Gas cartridge

Gas cartridges are popular as they are both lightweight and portable, with an easily adjustable flame. They are lit instantly upon opening the valve, providing a full-powered flame right from the start and can boil a litre of water in around 5 minutes (dependent on the model of the cartridge and the conditions you are using it in).

Gas cartridges don’t leak or spill and are also more suitable for cooking in enclosed environments, as the risk of carbon monoxide poisoning is reduced and there is no ‘flare-up’ associated with igniting the flame.

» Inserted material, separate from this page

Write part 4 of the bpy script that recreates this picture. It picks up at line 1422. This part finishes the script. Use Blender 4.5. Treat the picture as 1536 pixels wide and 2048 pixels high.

However, in very cold conditions or at high altitude gas cartridges can lose heat output, and if they are damaged or faulty your stove will not work and cannot be mended. This means that you can never be 100% confident in your fuel supply.

Liquid fuel

Liquid fuels ignite instantly, and will burn as both a liquid and as a gas, meaning that extra care must be taken whilst refilling (however, and spilt fuel will evaporate reasonably quickly). They are unaffected by temperature down to -20°C, but can be affected by ‘blow-outs’ or partial ignition at high altitude where there is little oxygen. The stoves associated with liquid fuel tend to be bulkier, heavier and more complex, requiring patience and skill to use safely and effectively.

Solid Fuel

Hexamine tablets are widely available and if stored correctly have an indefinitely shelf life. They are often used as a backup fuel source for this reason, but are unfortunately very expensive and inefficient. There is also no way to control heat output.